We had spent decades attempting engagement. The “Sunshine Policy” had tried to persuade North Korea to give up its nuclear ambitions in exchange for economic assistance.

Today, as we face a regime of hereditary dictatorship of three generations, we came to a different conclusion about the nature of the North Korean regime.

The analogy of the scorpion and the frog of the Aesop’s fable makes us think of the hidden nature of North Korea.

As George F. Kennan once wrote of the Soviet Union, it is “Impervious to logic of reason, and it is highly sensitive to logic of force.”

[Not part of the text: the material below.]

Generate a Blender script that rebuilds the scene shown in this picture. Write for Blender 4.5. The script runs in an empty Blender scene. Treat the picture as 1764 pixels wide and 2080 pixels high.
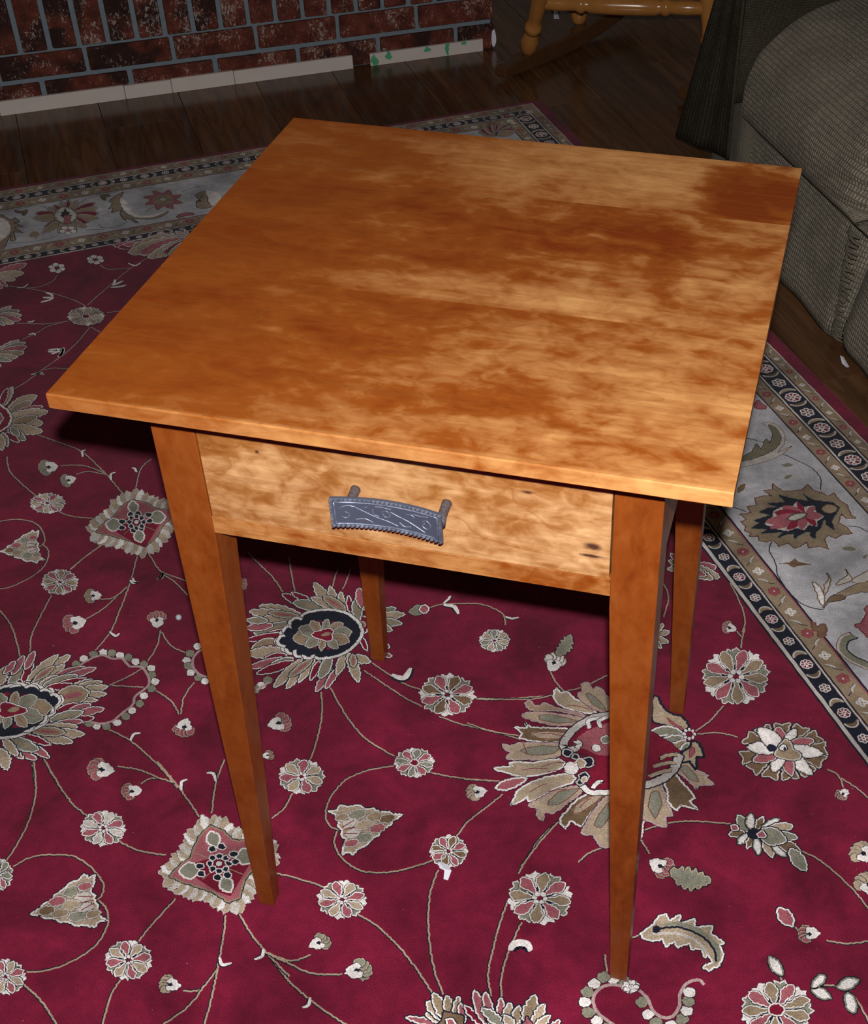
import bpy, math, random
from mathutils import Vector, Matrix, noise as mnoise
random.seed(7)
# ------------------------------------------------------------------ camera
W, H = 1764, 2080
F_PX, CX, CY = 2764.66, 1064.7, 1137.9
CAM = Vector((0.29144731, -0.72621347, 1.25415243))
RW = Matrix(((0.97096029, 0.23917231, -0.00572083),
             (0.1533027, -0.64036028, -0.75262009),
             (-0.18366928, 0.72988719, -0.65843016)))      # rows: right, down, forward
sc = bpy.context.scene
cd = bpy.data.cameras.new('camera'); cam = bpy.data.objects.new('camera', cd)
sc.collection.objects.link(cam); sc.camera = cam
M = Matrix((RW[0], -Vector(RW[1]), -Vector(RW[2]))).transposed().to_4x4()
M.translation = CAM
cam.matrix_world = M
cd.sensor_fit = 'AUTO'; cd.sensor_width = 36.0
cd.lens = F_PX / 2080 * 36.0
cd.shift_x = (882 - CX) / 2080; cd.shift_y = (CY - 1040) / 2080
cd.clip_start = 0.02
# ------------------------------------------------------------------ light: camera flash and faint room light
sc.view_settings.view_transform = 'Standard'; sc.view_settings.look = 'None'
sc.view_settings.gamma = 1.0; sc.view_settings.use_curve_mapping = False
sc.view_settings.exposure = 0.0
wd = bpy.data.worlds.new('world'); sc.world = wd; wd.use_nodes = True
wd.node_tree.nodes['Background'].inputs[0].default_value = (0.75, 0.85, 1.0, 1)
wd.node_tree.nodes['Background'].inputs[1].default_value = 0.005
fl = bpy.data.lights.new('camera_flash', 'SPOT'); fl.energy = 104; fl.color = (1.0, 0.975, 0.985)
fl.shadow_soft_size = 0.009; fl.spot_size = math.radians(125); fl.spot_blend = 0.25
fo = bpy.data.objects.new('camera_flash', fl); sc.collection.objects.link(fo)
fo.location = (0.2957, -0.7259, 1.317)
fo.rotation_euler = (Vector((0.02, 0.62, 0.35)) - fo.location).to_track_quat('-Z', 'Y').to_euler()

def ray(x, y):
    return (RW.transposed() @ Vector(((x - CX) / F_PX, (y - CY) / F_PX, 1.0)))
def at(x, y, z=0.0):
    d = ray(x, y); return CAM + d * ((z - CAM.z) / d.z)

# ------------------------------------------------------------------ helpers
coll = sc.collection
ORG = {}
def link(o, parent, org):
    coll.objects.link(o)
    if parent is not None:
        o.parent = parent; o.location = Vector(org) - ORG[parent.name]
    else:
        o.location = org
    ORG[o.name] = Vector(org); return o
def tag(o, label=None, cat=None, group=None, kind=None):
    if label: o['label'] = label
    if cat: o['category'] = cat
    if group: o['group'] = group
    if kind: o['kind'] = kind
    return o
def thing(name, label, cat, loc, group=None, kind=None):
    o = bpy.data.objects.new(name, None); o.empty_display_size = .05
    link(o, None, loc); return tag(o, label, cat, group, kind)
def mk(name, verts, faces, mat, parent=None, org=None, smooth=False, bevel=0, seg=2, sub=0):
    me = bpy.data.meshes.new(name)
    if org is None:
        n = len(verts)
        org = (sum(v[0] for v in verts) / n, sum(v[1] for v in verts) / n, min(v[2] for v in verts))
    ox, oy, oz = org
    me.from_pydata([(v[0] - ox, v[1] - oy, v[2] - oz) for v in verts], [], faces)
    me.update()
    if smooth:
        for p in me.polygons: p.use_smooth = True
    me.materials.append(mat)
    o = bpy.data.objects.new(name, me); link(o, parent, org)
    if bevel:
        b = o.modifiers.new('bevel', 'BEVEL'); b.width = bevel; b.segments = seg; b.limit_method = 'ANGLE'; b.angle_limit = .6
    if sub:
        s = o.modifiers.new('sub', 'SUBSURF'); s.levels = sub; s.render_levels = sub
    return o
BOXF = [(0, 3, 2, 1), (4, 5, 6, 7), (0, 1, 5, 4), (1, 2, 6, 5), (2, 3, 7, 6), (3, 0, 4, 7)]
def boxv(x0, x1, y0, y1, z0, z1):
    return [(x0, y0, z0), (x1, y0, z0), (x1, y1, z0), (x0, y1, z0), (x0, y0, z1), (x1, y0, z1), (x1, y1, z1), (x0, y1, z1)]
class MB:
    def __init__(s): s.v = []; s.f = []
    def add(s, v, f):
        n = len(s.v); s.v += [tuple(a) for a in v]; s.f += [tuple(i + n for i in q) for q in f]; return s
    def box(s, *a): return s.add(boxv(*a), BOXF)
    def tube(s, pts, rad, k=12, cap=True):
        pts = [Vector(p) for p in pts]; n = len(pts)
        if not hasattr(rad, '__len__'): rad = [rad] * n
        prev = None; v = []; f = []
        for i, p in enumerate(pts):
            t = (pts[min(i + 1, n - 1)] - pts[max(i - 1, 0)]).normalized()
            if prev is None:
                a = Vector((0, 0, 1)) if abs(t.z) < .9 else Vector((1, 0, 0)); prev = t.cross(a).normalized()
            prev = (prev - t * prev.dot(t)).normalized(); b = t.cross(prev)
            for j in range(k):
                an = 2 * math.pi * j / k; v.append(p + (prev * math.cos(an) + b * math.sin(an)) * rad[i])
        for i in range(n - 1):
            for j in range(k):
                f.append((i * k + j, i * k + (j + 1) % k, (i + 1) * k + (j + 1) % k, (i + 1) * k + j))
        if cap: f += [tuple(range(k))[::-1], tuple((n - 1) * k + j for j in range(k))]
        return s.add(v, f)
    def go(s, name, mat, parent=None, **kw): return mk(name, s.v, s.f, mat, parent, **kw)

# ------------------------------------------------------------------ materials
class NT:
    def __init__(s, name):
        s.m = bpy.data.materials.new(name); s.m.use_nodes = True; s.t = s.m.node_tree
        s.b = s.t.nodes['Principled BSDF']; s.out = s.t.nodes['Material Output']
    def n(s, ty, **kw):
        o = s.t.nodes.new(ty)
        for k, v in kw.items():
            if k.startswith('i_'):
                key = k[2:]; key = int(key) if key.isdigit() else key.replace('_', ' ')
                s.set(o.inputs[key], v)
            else: setattr(o, k, v)
        return o
    def set(s, sock, v):
        if isinstance(v, bpy.types.NodeSocket): s.t.links.new(v, sock)
        elif isinstance(v, bpy.types.Node): s.t.links.new(v.outputs[0], sock)
        else: sock.default_value = v
    def math(s, op, a, b=0.0, c=None, clamp=False):
        o = s.n('ShaderNodeMath', operation=op, use_clamp=clamp); s.set(o.inputs[0], a); s.set(o.inputs[1], b)
        if c is not None: s.set(o.inputs[2], c)
        return o.outputs[0]
    def mix(s, f, a, b, mode='MIX'):
        o = s.n('ShaderNodeMix', data_type='RGBA', blend_type=mode); s.set(o.inputs[0], f); s.set(o.inputs[6], a); s.set(o.inputs[7], b); return o.outputs[2]
    def ramp(s, f, stops, interp='LINEAR'):
        o = s.n('ShaderNodeValToRGB'); s.set(o.inputs[0], f); r = o.color_ramp; r.interpolation = interp
        while len(r.elements) < len(stops): r.elements.new(.5)
        for e, (p, c) in zip(r.elements, stops): e.position = p; e.color = c if len(c) == 4 else (*c, 1)
        return o.outputs[0]
    def noise(s, vec, scale, detail=3, rough=.5, dist=0, dim='3D'):
        o = s.n('ShaderNodeTexNoise', noise_dimensions=dim); s.set(o.inputs['Vector'], vec)
        o.inputs['Scale'].default_value = scale; o.inputs['Detail'].default_value = detail
        o.inputs['Roughness'].default_value = rough; o.inputs['Distortion'].default_value = dist; return o.outputs[0]
    def mapv(s, vec, scale=(1, 1, 1), loc=(0, 0, 0), rot=(0, 0, 0)):
        o = s.n('ShaderNodeMapping'); s.set(o.inputs[0], vec); o.inputs[1].default_value = loc; o.inputs[2].default_value = rot; o.inputs[3].default_value = scale; return o.outputs[0]
    def obj(s, rnd=0):
        tc = s.n('ShaderNodeTexCoord').outputs['Object']
        if not rnd: return tc
        oi = s.n('ShaderNodeObjectInfo').outputs['Random']
        v = s.n('ShaderNodeCombineXYZ', i_0=s.math('MULTIPLY', oi, rnd), i_1=s.math('MULTIPLY', oi, rnd * 1.7), i_2=s.math('MULTIPLY', oi, rnd * .6))
        a = s.n('ShaderNodeVectorMath', operation='ADD'); s.set(a.inputs[0], tc); s.set(a.inputs[1], v.outputs[0]); return a.outputs[0]
    def bump(s, h, strength=.3, dist=.001, prev=None):
        o = s.n('ShaderNodeBump'); s.set(o.inputs['Height'], h); o.inputs['Strength'].default_value = strength; o.inputs['Distance'].default_value = dist
        if prev is not None: s.set(o.inputs['Normal'], prev)
        s.set(s.b.inputs['Normal'], o.outputs[0]); return o.outputs[0]
    def fin(s, color=None, rough=.5, spec=.5, metal=0, sheen=0):
        if color is not None: s.set(s.b.inputs['Base Color'], color if not isinstance(color, tuple) else (*color[:3], 1))
        s.set(s.b.inputs['Roughness'], rough); s.set(s.b.inputs['Specular IOR Level'], spec); s.set(s.b.inputs['Metallic'], metal)
        if sheen: s.b.inputs['Sheen Weight'].default_value = sheen
        return s.m

def cherry(name, axis=0, dark=(.185, .030, .003), mid=(.268, .066, .008), light=(.60, .295, .098), amt=1.0, bias=0.0, grad=0.0, knots=(), patches=(), lines=1.0, figscale=1.0, rough=.36, coat=.08, amp=1.0, spec=.22):
    """cherry wood; axis = grain direction (0 x, 2 z). figure = curly blotches across the grain, chatoyant sheen painted into their colour"""
    t = NT(name); co = t.obj(3.0); raw = t.n('ShaderNodeTexCoord').outputs['Object']
    def sc3(a, b):          # a along the grain, b across
        return (a, b, b) if axis == 0 else (b, b, a)
    fine = t.noise(t.mapv(co, sc3(5, 260)), 1, 3, .6)
    streak = t.noise(t.mapv(co, sc3(1.5, 38)), 1, 4, .55, .3)
    fig = t.noise(t.mapv(co, sc3(13 * figscale, 27 * figscale), rot=(0, 0, .55)), 1, 3, .55, .7)
    fig2 = t.noise(t.mapv(co, sc3(48 * figscale, 75 * figscale), rot=(0, 0, -.3)), 1, 3, .6, .6)
    big = t.noise(t.mapv(co, sc3(4.2, 7)), 1, 1.5, .5, .4)
    f = t.math('ADD', t.math('MULTIPLY', fig, .75), t.math('MULTIPLY', fig2, .45))
    f = t.math('ADD', f, t.math('MULTIPLY', big, .35))
    f = t.math('ADD', f, t.math('MULTIPLY', streak, .24))
    f = t.math('MULTIPLY', t.math('SUBTRACT', f, .895), amp)
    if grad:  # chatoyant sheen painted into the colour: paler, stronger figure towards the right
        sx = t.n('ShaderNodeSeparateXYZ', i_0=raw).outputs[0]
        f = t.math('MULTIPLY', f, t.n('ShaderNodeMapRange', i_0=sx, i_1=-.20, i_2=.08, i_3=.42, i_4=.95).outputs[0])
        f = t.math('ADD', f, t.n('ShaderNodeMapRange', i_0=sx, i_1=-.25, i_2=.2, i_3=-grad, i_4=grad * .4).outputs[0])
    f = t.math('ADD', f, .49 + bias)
    for (px_, py_, rx_, ry_, st_) in patches:      # heartwood and pale figure zones; the front-edge strip is painted flash brightness
        s2 = t.n('ShaderNodeVectorMath', operation='SUBTRACT'); t.set(s2.inputs[0], raw); s2.inputs[1].default_value = (px_, py_, 0)
        wb = t.n('ShaderNodeVectorMath', operation='MULTIPLY'); t.set(wb.inputs[0], s2.outputs[0]); wb.inputs[1].default_value = (1 / rx_, 1 / ry_, 0)
        d = t.n('ShaderNodeVectorMath', operation='LENGTH'); t.set(d.inputs[0], wb.outputs[0])
        k = t.math('ADD', d.outputs['Value'], t.math('MULTIPLY', t.math('SUBTRACT', fig, .5), 1.2))
        k = t.n('ShaderNodeMapRange', interpolation_type='SMOOTHSTEP', i_0=k, i_1=.45, i_2=1.15, i_3=st_, i_4=0.0).outputs[0]
        f = t.math('ADD', f, k)
    c = t.ramp(f, [(.24, dark), (.44, mid), (.60, tuple(m * .55 + l * .45 for m, l in zip(mid, light))), (.82, light)])
    c = t.mix(1 - amt, c, (*mid, 1)) if amt < 1 else c
    c = t.mix(t.math('MULTIPLY', t.math('SUBTRACT', .62, fine, clamp=True), .9), c, (.20, .06, .01, 1))
    # growth-ring lines
    wv = t.noise(t.mapv(co, sc3(1.6, 9)), 1, 2, .5, .3)
    ring = t.math('FRACT', t.math('MULTIPLY', wv, 17))
    ring = t.ramp(ring, [(0, (1, 1, 1)), (.05, (.25, .25, .25)), (.16, (0, 0, 0)), (1, (0, 0, 0))])
    c = t.mix(t.math('MULTIPLY', ring, .42 * lines), c, (.26, .085, .018, 1))
    for (kx, ky, kz, r, e) in knots:      # pitch pockets and pin knots, in the part's own coordinates
        d = t.n('ShaderNodeVectorMath', operation='LENGTH')
        s2 = t.n('ShaderNodeVectorMath', operation='SUBTRACT'); t.set(s2.inputs[0], raw); s2.inputs[1].default_value = (kx, ky, kz)
        wob = t.n('ShaderNodeVectorMath', operation='MULTIPLY'); t.set(wob.inputs[0], s2.outputs[0]); wob.inputs[1].default_value = (1 / e, 0 if axis == 0 else 1, 1)
        t.set(d.inputs[0], wob.outputs[0])
        k = t.math('ADD', d.outputs['Value'], t.math('MULTIPLY', t.math('SUBTRACT', fig2, .5), r * .9))
        k = t.n('ShaderNodeMapRange', i_0=k, i_1=r * .35, i_2=r, i_3=.93, i_4=0.0).outputs[0]
        c = t.mix(k, c, (.045, .014, .012, 1))
    t.bump(t.math('ADD', t.math('MULTIPLY', fine, .4), t.math('MULTIPLY', fig, 1.0)), .10, .004)
    t.b.inputs['Coat Weight'].default_value = coat; t.b.inputs['Coat Roughness'].default_value = .12
    return t.fin(c, rough, spec)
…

North Korea used to describe itself “A Paradise on Earth.” But North Korea’s GDP per capita is $600, the lowest in the world.

South Korea’s GDP per capita is $32,000, 50 times larger than that of North Korea. For North Korea, the very existence of free and prosperous South Korea is the political threat. For the survival of its regime, North Korea thinks it needs the reunification of the Korean Peninsula under the communist flag.

Dear Friends, Ladies, and Gentlemen,

We, South Koreans, support the ROK-U.S. alliance. We welcomed the 2023 Washington Declaration to enhance extended deterrence.
We better begin laying the groundwork for the redeployment of tactical nuclear weapons.

This is the same logic that the United States continues to station tactical nuclear weapons in Belgium, the Netherlands, Germany, Italy, and Turkey today.

We also need to continue dialogue with Asia’s major powers like China and Russia who have responsibilities and roles to play as permanent members of the UN Security Council.

Dear Friends, Ladies, and Gentlemen,

Abraham Lincoln once said that “The Best Way to Predict the Future is to Create it.”

I believe that the Republic of Korea will do its part to ensure that the Future of Asia is peaceful and prosperous for all.

I hope that North Korea abandons its futile quest for nuclear weapons and seek engagement with the outside world.

I hope that Asia can build a stable regional order where all countries can enjoy prosperity and security.

Thank you very much for sharing your insight and wisdom.